- **Short task**
Below is a block of data; give all of it again word for word.

## begin

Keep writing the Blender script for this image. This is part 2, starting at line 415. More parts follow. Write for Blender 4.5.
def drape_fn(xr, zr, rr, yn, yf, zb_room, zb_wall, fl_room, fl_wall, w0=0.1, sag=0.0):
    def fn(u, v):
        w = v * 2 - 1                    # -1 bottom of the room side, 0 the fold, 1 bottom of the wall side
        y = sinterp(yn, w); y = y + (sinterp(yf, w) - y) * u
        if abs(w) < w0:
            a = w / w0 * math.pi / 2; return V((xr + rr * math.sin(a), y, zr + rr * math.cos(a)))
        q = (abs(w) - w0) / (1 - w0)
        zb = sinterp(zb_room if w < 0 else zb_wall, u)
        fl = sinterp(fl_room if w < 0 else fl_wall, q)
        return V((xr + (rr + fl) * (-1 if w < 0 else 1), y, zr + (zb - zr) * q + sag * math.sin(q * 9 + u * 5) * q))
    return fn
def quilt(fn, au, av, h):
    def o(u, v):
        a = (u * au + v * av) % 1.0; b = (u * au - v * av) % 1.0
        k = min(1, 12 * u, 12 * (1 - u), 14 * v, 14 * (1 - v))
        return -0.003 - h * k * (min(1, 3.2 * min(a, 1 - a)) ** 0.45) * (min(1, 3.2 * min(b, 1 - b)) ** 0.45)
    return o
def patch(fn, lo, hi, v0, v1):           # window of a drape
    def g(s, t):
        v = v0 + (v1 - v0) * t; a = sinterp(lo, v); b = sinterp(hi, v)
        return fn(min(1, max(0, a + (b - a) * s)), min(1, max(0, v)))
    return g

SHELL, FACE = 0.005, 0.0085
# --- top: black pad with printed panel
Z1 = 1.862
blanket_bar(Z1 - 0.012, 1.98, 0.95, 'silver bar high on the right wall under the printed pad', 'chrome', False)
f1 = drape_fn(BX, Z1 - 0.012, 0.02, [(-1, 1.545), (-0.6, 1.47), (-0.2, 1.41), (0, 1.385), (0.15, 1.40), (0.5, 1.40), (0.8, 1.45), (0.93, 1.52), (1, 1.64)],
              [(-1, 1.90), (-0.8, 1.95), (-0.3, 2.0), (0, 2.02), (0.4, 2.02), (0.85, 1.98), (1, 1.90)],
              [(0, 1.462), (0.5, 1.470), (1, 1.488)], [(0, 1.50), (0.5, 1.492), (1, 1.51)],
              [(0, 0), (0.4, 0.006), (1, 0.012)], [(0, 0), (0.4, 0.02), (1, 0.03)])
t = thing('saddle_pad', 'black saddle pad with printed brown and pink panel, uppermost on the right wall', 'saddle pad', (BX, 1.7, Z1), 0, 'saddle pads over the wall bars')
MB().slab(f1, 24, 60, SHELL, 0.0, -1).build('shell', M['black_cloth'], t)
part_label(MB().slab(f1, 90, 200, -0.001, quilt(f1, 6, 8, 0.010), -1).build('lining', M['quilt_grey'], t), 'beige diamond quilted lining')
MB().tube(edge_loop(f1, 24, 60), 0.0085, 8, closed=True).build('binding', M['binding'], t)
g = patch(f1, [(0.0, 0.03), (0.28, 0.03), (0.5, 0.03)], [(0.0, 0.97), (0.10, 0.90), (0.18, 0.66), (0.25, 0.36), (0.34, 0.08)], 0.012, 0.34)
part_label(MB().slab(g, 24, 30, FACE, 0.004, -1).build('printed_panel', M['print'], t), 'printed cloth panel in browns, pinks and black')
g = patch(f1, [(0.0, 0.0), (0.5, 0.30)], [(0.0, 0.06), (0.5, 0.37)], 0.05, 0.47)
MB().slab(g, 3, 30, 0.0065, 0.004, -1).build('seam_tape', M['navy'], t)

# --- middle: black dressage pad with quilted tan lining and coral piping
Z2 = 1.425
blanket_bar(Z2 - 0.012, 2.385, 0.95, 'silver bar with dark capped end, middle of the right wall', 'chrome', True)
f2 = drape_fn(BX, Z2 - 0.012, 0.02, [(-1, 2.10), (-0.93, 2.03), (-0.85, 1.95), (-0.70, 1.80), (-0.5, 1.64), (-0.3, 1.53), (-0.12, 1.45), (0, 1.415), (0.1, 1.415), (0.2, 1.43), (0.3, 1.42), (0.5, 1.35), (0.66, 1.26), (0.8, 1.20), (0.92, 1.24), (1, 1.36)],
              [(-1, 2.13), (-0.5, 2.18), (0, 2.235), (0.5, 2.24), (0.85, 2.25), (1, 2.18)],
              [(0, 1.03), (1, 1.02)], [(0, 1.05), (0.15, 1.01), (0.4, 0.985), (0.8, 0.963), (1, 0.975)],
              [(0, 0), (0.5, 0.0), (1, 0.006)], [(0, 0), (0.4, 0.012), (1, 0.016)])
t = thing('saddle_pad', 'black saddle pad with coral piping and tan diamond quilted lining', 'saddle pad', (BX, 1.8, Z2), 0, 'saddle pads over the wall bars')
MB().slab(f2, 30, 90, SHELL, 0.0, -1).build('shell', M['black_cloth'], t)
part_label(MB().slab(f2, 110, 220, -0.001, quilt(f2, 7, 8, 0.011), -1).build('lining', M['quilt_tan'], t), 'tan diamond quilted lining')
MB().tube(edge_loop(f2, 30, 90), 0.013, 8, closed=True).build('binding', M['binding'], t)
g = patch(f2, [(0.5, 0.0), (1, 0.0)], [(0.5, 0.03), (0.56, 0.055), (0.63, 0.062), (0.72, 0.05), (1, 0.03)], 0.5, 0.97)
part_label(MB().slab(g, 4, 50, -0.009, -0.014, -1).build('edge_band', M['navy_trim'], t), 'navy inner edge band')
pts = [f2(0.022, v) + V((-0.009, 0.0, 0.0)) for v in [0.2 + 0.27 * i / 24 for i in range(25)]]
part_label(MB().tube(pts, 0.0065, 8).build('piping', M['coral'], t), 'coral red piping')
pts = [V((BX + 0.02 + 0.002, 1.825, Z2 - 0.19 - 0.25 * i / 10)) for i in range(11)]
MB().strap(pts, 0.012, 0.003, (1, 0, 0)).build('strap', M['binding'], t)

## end

- **Task output**
Keep writing the Blender script for this image. This is part 2, starting at line 415. More parts follow. Write for Blender 4.5.
def drape_fn(xr, zr, rr, yn, yf, zb_room, zb_wall, fl_room, fl_wall, w0=0.1, sag=0.0):
    def fn(u, v):
        w = v * 2 - 1                    # -1 bottom of the room side, 0 the fold, 1 bottom of the wall side
        y = sinterp(yn, w); y = y + (sinterp(yf, w) - y) * u
        if abs(w) < w0:
            a = w / w0 * math.pi / 2; return V((xr + rr * math.sin(a), y, zr + rr * math.cos(a)))
        q = (abs(w) - w0) / (1 - w0)
        zb = sinterp(zb_room if w < 0 else zb_wall, u)
        fl = sinterp(fl_room if w < 0 else fl_wall, q)
        return V((xr + (rr + fl) * (-1 if w < 0 else 1), y, zr + (zb - zr) * q + sag * math.sin(q * 9 + u * 5) * q))
    return fn
def quilt(fn, au, av, h):
    def o(u, v):
        a = (u * au + v * av) % 1.0; b = (u * au - v * av) % 1.0
        k = min(1, 12 * u, 12 * (1 - u), 14 * v, 14 * (1 - v))
        return -0.003 - h * k * (min(1, 3.2 * min(a, 1 - a)) ** 0.45) * (min(1, 3.2 * min(b, 1 - b)) ** 0.45)
    return o
def patch(fn, lo, hi, v0, v1):           # window of a drape
    def g(s, t):
        v = v0 + (v1 - v0) * t; a = sinterp(lo, v); b = sinterp(hi, v)
        return fn(min(1, max(0, a + (b - a) * s)), min(1, max(0, v)))
    return g

SHELL, FACE = 0.005, 0.0085
# --- top: black pad with printed panel
Z1 = 1.862
blanket_bar(Z1 - 0.012, 1.98, 0.95, 'silver bar high on the right wall under the printed pad', 'chrome', False)
f1 = drape_fn(BX, Z1 - 0.012, 0.02, [(-1, 1.545), (-0.6, 1.47), (-0.2, 1.41), (0, 1.385), (0.15, 1.40), (0.5, 1.40), (0.8, 1.45), (0.93, 1.52), (1, 1.64)],
              [(-1, 1.90), (-0.8, 1.95), (-0.3, 2.0), (0, 2.02), (0.4, 2.02), (0.85, 1.98), (1, 1.90)],
              [(0, 1.462), (0.5, 1.470), (1, 1.488)], [(0, 1.50), (0.5, 1.492), (1, 1.51)],
              [(0, 0), (0.4, 0.006), (1, 0.012)], [(0, 0), (0.4, 0.02), (1, 0.03)])
t = thing('saddle_pad', 'black saddle pad with printed brown and pink panel, uppermost on the right wall', 'saddle pad', (BX, 1.7, Z1), 0, 'saddle pads over the wall bars')
MB().slab(f1, 24, 60, SHELL, 0.0, -1).build('shell', M['black_cloth'], t)
part_label(MB().slab(f1, 90, 200, -0.001, quilt(f1, 6, 8, 0.010), -1).build('lining', M['quilt_grey'], t), 'beige diamond quilted lining')
MB().tube(edge_loop(f1, 24, 60), 0.0085, 8, closed=True).build('binding', M['binding'], t)
g = patch(f1, [(0.0, 0.03), (0.28, 0.03), (0.5, 0.03)], [(0.0, 0.97), (0.10, 0.90), (0.18, 0.66), (0.25, 0.36), (0.34, 0.08)], 0.012, 0.34)
part_label(MB().slab(g, 24, 30, FACE, 0.004, -1).build('printed_panel', M['print'], t), 'printed cloth panel in browns, pinks and black')
g = patch(f1, [(0.0, 0.0), (0.5, 0.30)], [(0.0, 0.06), (0.5, 0.37)], 0.05, 0.47)
MB().slab(g, 3, 30, 0.0065, 0.004, -1).build('seam_tape', M['navy'], t)

# --- middle: black dressage pad with quilted tan lining and coral piping
Z2 = 1.425
blanket_bar(Z2 - 0.012, 2.385, 0.95, 'silver bar with dark capped end, middle of the right wall', 'chrome', True)
f2 = drape_fn(BX, Z2 - 0.012, 0.02, [(-1, 2.10), (-0.93, 2.03), (-0.85, 1.95), (-0.70, 1.80), (-0.5, 1.64), (-0.3, 1.53), (-0.12, 1.45), (0, 1.415), (0.1, 1.415), (0.2, 1.43), (0.3, 1.42), (0.5, 1.35), (0.66, 1.26), (0.8, 1.20), (0.92, 1.24), (1, 1.36)],
              [(-1, 2.13), (-0.5, 2.18), (0, 2.235), (0.5, 2.24), (0.85, 2.25), (1, 2.18)],
              [(0, 1.03), (1, 1.02)], [(0, 1.05), (0.15, 1.01), (0.4, 0.985), (0.8, 0.963), (1, 0.975)],
              [(0, 0), (0.5, 0.0), (1, 0.006)], [(0, 0), (0.4, 0.012), (1, 0.016)])
t = thing('saddle_pad', 'black saddle pad with coral piping and tan diamond quilted lining', 'saddle pad', (BX, 1.8, Z2), 0, 'saddle pads over the wall bars')
MB().slab(f2, 30, 90, SHELL, 0.0, -1).build('shell', M['black_cloth'], t)
part_label(MB().slab(f2, 110, 220, -0.001, quilt(f2, 7, 8, 0.011), -1).build('lining', M['quilt_tan'], t), 'tan diamond quilted lining')
MB().tube(edge_loop(f2, 30, 90), 0.013, 8, closed=True).build('binding', M['binding'], t)
g = patch(f2, [(0.5, 0.0), (1, 0.0)], [(0.5, 0.03), (0.56, 0.055), (0.63, 0.062), (0.72, 0.05), (1, 0.03)], 0.5, 0.97)
part_label(MB().slab(g, 4, 50, -0.009, -0.014, -1).build('edge_band', M['navy_trim'], t), 'navy inner edge band')
pts = [f2(0.022, v) + V((-0.009, 0.0, 0.0)) for v in [0.2 + 0.27 * i / 24 for i in range(25)]]
part_label(MB().tube(pts, 0.0065, 8).build('piping', M['coral'], t), 'coral red piping')
pts = [V((BX + 0.02 + 0.002, 1.825, Z2 - 0.19 - 0.25 * i / 10)) for i in range(11)]
MB().strap(pts, 0.012, 0.003, (1, 0, 0)).build('strap', M['binding'], t)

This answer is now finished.